Conflict: Part 2 – Definitions

Conflict

Exactly what is conflict? According to Oxford Dictionary, conflict is a serious disagreement or argument, a prolonged armed struggle, or an incompatibility between opinions, principles, et cetera.[1] The noun is via Latin conflictus meaning a contest.[2] Dictionary definitions are fine as a starting point but often do not provide the insight necessary to explain what different people groups mean when they use the term.

Secular Definition

Conflict occurs whenever disagreements exist in a social situation over substantive issues or when emotional antagonisms create friction between individuals or groups.[3] This definition is good but perhaps overly broad. Another definition states that conflict is a process that begins when one party perceives that another party has negatively affected, or is about to negatively affect, something that the first party cares about.[4] Both definitions are broad yet encompass the wide range of conflicts experienced in organizations such as incompatibility of goals, differences over interpretations of facts and disagreements based on behavioral expectations. Such definitions are flexible enough to cover the wide range of conflict levels from acts of violence to more subtle disagreements.[5] Both are better referred to as descriptions than definitions.

Church Definition

Conflict is a struggle over values and ideas, or perhaps power and resources.[6] Other definitions of conflict include a problem that interferes with the accomplishment of purposes and the active striving for one’s own preferred outcome which, if attained, precludes the attainment by others of their own preferred outcome, thereby producing hostility.[7]

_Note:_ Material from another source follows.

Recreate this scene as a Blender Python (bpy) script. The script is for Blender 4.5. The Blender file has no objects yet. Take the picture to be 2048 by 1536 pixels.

In reviewing the way the world defines conflict and the way the church does, there does not seem to be much difference save the fact that definitions from secular sources abound while those from Christian sources are notably scarcer. It is fortunate that the definitions and descriptions from the secular world appear to be applicable to church world as well. If conflict is more or less defined in the same way, perhaps the types of conflict are different. One thing that is clear about conflict; two or more people are necessary to have a conflict.


[1] Soanes, Catherine, and Angus Stevenson. Concise Oxford English Dictionary, 11th ed. (Oxford: Oxford University Press, 2004).

[2] Ibid.

[3] Schermerhorn, Jr., John R., James G. Hunt, and Richard N. Osborn. Organizational Behavior, 8th Ed. (Danvers, MA: John Wiley & Sons, Inc., 2003), 378.

[4] Robbins, Stephen P. Organizational Behavior 9th Ed. (Saddle River, NJ: Prentice Hall, 2001), 383-84.

[5] Ibid.

[6] Gangel, Kenneth O. Team Leadership in Christian Ministry. (Chicago: Moody Press, 1970, 1974, 1981, 1997), 186-87.

[7] Goodall, Wayde I. Conflict Management for Church Leaders. (Springfield, MO: Global University, 2006), 17.